La conclusione, a cui, quindi, è giunta la Cassazione è tendenzialmente di escludere il rimedio dell’invalidità della clausola. Tuttavia sono state prospettate molteplici alternative e strumenti per far fronte ad un eventuale fenomeno di tal tipologia.
5. Quali sono i rimedi prospettati avverso all’usura sopravvenuta?
Ove, tuttavia, si accolga la tesi della rilevanza dell’usura sopravvenuta, sono state individuate 3 possibili rimedi. Invero la disciplina muta anche in considerazione della tesi che si prende in considerazione. La problematica potrebbe esser risolta escludendo totalmente la rilevanza della disciplina dell’usura sopravvenuta.
I rimedi individuati sono tendenzialmente 3, riconducibili a due macro categorie: dell’invalidità e dell’inesigibilità. I criteri così stabiliti attengono o a forme di intervento repressive sulla clausola di sospetta usurarietà, oppure si predilige un rimedio conciliativo, rimesso alla mera volontà delle parti, chiamate ad agire secondo lealtà, correttezza e buona fede.
8. L’invalidità della clausola usuraria
Il primo rimedio è la nullità parziale sopravvenuta con sostituzione automatica delle clausole ex artt. 1339 e 1419, comma 2, c.c.. Questa ricostruzione è riconducibile alla tesi secondo cui nei contratti ad efficacia differita o di durata la prestazione può subire la sopravvenienza di regole imperative, che determinano l’illiceità della prestazione. Gli artt. 1339 e 1419, comma 2, c.c. consentono la sostituzione della clausola divenuta nulla, non comportando una nullità integrale del contratto in cui essa è inserita. In questo caso si tratterà di una nullità per contrarietà a norma imperativa. La disposizione in questione sarebbe proprio quella che disciplina il tasso soglia. Tale norma, avendo carattere mobile, si riempie di un contenuto differente di volta in volta, al variare degli indici e coefficienti che concorrono a determinare la soglia di usura.
Altro rimedio prospettato è l’inefficacia sopravvenuta. In questo caso, l’abbassamento del tasso soglia non comporta la nullità della clausola, che prevede gli interessi, in origine non usurari. Si realizza, invece, una inefficacia parziale sopravvenuta, cioè la clausola può produrre effetti solo nei limiti del tasso soglia, non in contrasto con la norma imperativa.
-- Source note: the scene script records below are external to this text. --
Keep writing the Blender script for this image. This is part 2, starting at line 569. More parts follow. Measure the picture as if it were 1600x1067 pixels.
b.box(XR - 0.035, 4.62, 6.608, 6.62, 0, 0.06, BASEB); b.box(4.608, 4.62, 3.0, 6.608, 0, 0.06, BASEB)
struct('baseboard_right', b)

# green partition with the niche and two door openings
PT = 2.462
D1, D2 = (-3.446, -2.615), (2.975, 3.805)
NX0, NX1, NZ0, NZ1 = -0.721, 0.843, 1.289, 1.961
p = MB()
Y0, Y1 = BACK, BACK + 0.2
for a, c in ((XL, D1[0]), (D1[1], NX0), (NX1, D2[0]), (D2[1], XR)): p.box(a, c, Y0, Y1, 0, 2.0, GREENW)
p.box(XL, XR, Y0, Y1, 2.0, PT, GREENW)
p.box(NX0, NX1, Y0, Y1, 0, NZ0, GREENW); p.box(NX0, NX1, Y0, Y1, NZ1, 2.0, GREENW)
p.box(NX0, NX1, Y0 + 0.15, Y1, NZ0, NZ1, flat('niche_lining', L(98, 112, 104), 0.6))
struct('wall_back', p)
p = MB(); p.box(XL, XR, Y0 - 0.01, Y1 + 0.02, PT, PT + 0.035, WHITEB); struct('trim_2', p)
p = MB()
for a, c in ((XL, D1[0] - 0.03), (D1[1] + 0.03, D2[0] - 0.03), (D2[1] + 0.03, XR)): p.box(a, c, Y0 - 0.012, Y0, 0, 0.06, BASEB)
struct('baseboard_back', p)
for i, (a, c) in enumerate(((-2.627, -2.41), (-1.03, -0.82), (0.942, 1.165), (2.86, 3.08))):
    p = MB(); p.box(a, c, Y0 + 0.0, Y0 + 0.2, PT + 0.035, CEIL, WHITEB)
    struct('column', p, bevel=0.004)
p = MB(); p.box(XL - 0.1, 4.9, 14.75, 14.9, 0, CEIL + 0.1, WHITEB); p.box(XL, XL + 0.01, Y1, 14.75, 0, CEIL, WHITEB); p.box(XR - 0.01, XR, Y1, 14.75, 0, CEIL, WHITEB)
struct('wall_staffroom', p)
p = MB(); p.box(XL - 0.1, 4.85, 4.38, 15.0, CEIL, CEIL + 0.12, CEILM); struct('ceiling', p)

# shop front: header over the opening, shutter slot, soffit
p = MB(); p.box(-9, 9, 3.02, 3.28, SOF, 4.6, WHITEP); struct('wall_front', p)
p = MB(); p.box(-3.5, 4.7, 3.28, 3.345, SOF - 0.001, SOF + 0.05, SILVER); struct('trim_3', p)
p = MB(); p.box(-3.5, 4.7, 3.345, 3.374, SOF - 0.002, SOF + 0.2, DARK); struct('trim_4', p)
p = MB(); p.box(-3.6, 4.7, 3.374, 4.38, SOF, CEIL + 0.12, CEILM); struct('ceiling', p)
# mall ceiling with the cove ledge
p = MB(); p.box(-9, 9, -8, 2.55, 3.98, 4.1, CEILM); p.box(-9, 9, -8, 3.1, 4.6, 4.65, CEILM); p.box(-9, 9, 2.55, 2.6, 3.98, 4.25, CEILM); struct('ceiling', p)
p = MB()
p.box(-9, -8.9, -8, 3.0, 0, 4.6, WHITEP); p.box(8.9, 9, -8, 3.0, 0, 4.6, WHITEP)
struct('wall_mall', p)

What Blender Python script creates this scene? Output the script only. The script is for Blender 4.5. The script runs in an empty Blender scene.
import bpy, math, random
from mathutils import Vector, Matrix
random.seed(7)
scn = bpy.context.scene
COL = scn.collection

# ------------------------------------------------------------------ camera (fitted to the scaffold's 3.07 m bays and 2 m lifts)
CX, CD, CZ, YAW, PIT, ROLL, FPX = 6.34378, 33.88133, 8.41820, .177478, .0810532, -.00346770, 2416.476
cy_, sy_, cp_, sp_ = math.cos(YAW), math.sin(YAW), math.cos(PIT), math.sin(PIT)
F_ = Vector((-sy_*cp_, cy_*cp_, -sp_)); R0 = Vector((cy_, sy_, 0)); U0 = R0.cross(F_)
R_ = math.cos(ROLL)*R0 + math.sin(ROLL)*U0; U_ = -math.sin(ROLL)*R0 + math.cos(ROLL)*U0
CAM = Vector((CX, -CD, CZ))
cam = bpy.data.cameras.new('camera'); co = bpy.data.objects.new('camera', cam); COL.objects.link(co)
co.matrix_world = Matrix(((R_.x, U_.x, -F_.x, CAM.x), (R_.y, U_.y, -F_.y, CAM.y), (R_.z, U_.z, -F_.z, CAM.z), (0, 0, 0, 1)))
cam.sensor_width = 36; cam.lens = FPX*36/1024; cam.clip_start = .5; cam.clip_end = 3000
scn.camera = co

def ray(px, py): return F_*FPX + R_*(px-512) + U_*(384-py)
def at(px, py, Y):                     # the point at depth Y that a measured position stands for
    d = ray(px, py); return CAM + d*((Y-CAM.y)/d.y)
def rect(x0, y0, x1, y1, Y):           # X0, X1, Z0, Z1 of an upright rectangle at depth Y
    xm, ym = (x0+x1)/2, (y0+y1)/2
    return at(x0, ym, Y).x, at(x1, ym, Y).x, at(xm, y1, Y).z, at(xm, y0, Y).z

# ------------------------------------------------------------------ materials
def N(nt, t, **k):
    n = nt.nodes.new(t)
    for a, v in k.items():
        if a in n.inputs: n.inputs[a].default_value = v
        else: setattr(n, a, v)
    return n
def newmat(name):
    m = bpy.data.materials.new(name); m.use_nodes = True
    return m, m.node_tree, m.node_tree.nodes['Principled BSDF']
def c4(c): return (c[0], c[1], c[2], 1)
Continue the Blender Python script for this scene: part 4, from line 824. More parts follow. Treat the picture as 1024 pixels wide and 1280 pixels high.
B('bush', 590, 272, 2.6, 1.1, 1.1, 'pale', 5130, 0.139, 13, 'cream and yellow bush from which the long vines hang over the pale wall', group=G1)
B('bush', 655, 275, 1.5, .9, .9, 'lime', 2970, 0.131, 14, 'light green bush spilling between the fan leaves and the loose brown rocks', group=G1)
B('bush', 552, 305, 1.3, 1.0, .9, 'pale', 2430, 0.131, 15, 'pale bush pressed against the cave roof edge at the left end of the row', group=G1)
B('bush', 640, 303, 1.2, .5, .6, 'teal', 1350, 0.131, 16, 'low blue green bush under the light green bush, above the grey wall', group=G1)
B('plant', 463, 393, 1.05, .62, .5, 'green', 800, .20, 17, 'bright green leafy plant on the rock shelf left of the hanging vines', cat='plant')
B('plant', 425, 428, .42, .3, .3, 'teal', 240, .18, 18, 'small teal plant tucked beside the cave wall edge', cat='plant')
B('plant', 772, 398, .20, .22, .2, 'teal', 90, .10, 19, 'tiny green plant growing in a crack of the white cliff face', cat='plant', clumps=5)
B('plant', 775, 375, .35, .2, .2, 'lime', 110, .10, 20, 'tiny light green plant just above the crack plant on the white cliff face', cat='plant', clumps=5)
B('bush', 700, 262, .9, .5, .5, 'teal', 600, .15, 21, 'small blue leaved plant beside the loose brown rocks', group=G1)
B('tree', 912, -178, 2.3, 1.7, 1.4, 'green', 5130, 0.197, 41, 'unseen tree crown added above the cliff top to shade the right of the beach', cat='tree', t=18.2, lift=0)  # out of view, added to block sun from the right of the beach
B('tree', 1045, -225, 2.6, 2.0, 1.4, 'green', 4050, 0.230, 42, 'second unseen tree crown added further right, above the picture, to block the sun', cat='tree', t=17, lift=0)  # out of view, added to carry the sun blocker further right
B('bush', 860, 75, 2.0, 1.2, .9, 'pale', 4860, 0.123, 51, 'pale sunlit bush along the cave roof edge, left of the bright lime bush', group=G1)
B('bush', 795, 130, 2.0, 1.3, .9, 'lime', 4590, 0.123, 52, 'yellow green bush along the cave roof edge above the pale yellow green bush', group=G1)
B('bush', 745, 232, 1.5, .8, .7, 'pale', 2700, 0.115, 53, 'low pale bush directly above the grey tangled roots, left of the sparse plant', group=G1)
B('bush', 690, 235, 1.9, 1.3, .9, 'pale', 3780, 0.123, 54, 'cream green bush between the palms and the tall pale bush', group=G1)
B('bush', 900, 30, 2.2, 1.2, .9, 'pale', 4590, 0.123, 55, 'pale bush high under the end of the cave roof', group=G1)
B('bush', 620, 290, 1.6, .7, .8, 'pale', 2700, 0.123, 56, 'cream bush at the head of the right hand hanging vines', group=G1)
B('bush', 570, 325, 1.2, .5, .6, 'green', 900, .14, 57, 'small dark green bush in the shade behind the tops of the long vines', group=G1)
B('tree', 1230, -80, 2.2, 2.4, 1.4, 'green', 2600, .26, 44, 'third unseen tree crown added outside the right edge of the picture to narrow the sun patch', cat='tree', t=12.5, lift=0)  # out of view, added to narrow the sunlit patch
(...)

9. L’inesigibilità dell’adempimento
Infine, ultimo rimedio esperibile è l’inesigibilità per contrarietà a buona fede oggettiva. Sarebbe, infatti, scorretto pretendere il pagamento a tasso divenuto superiore alla soglia di usura, fissata al momento del pagamento del contratto. In tal frangente, quel tasso non potrebbe essere pattuito e il denaro frutterebbe al creditore molto di più di quanto frutti agli altri creditori in genere.
Quest’ultimo rimedio, non particolarmente repressivo, si limita a richiedere alle parti di agire nel rispetto del criterio di buona fede, che dovrebbe conformare l’intero rapporto contrattuale, a partire dalla negoziazione fino all’esecuzione.
Come avrai notato, la procedura prevista in materia di rimedi per usura sopravvenuta è decisamente complessa poiché occorre valutare molti elementi.